Leading Democrats on the House Financial Services Committee said Friday they are worried schemes like the bogus bank account and debit card fraud revealed at Wells Fargo could be happening at other banks.

Wells was fined $185 million by the Consumer Financial Protection Bureau and other regulators earlier this week for issuing close to two million phony accounts and credit cards to consumers.

Maxine Waters, the lead Democrat on the committee, called the fines “a slap on the wrist."

Rep. Brad Sherman, D-Calif., quipped that the army of 5,300 Wells Fargo fraudsters was larger than George Washington’s army at Valley Forge.

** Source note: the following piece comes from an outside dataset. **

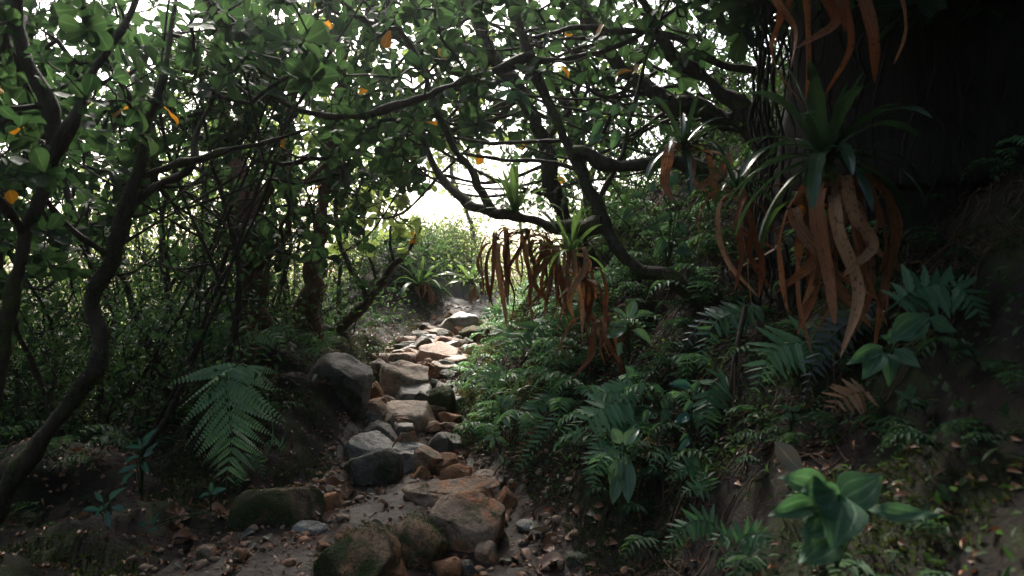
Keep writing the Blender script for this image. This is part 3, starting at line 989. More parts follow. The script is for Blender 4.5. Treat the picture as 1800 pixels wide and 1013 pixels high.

Sales quotas incentives led the workers to cheat consumers, he added.

Sherman pointed out the biggest harm to the people who were given the bogus credit and debit cards weren’t the fees they had to pay (averaging $25), but the harm that was done to their FICO credit scores for having too many cards.

Lower FICO scores inevitably meant some were denied home and car loans or had to pay higher interest rates on debt, Sherman said, voicing concerns the fraud could be widespread among financial institutions.

At the same time, five Democrats on the Senate Banking Committee, led by Massachusetts Sen. Elizabeth Warren, said Wells had ample reason to take back some or all of the $155 million in bonuses and stock options given to Carrie Tolstedt, Wells Fargo’s recently departed community banking chief and the executive who ran the incentive program for the workers involved in the scheme.

The Senate Banking Committee will be holding a hearing on the Wells Fargo fraud Tuesday. Wells Fargo Chairman and CEO John Stumpf will be testifying along with CFPB Director Richard Cordray and Comptroller of the Currency Tom Curry.

Waters said House Financial Services Committee Chairman Jeb Hensarling promised her Thursday the committee will hold a Wells Fargo hearing, but no hearing had been scheduled at press time.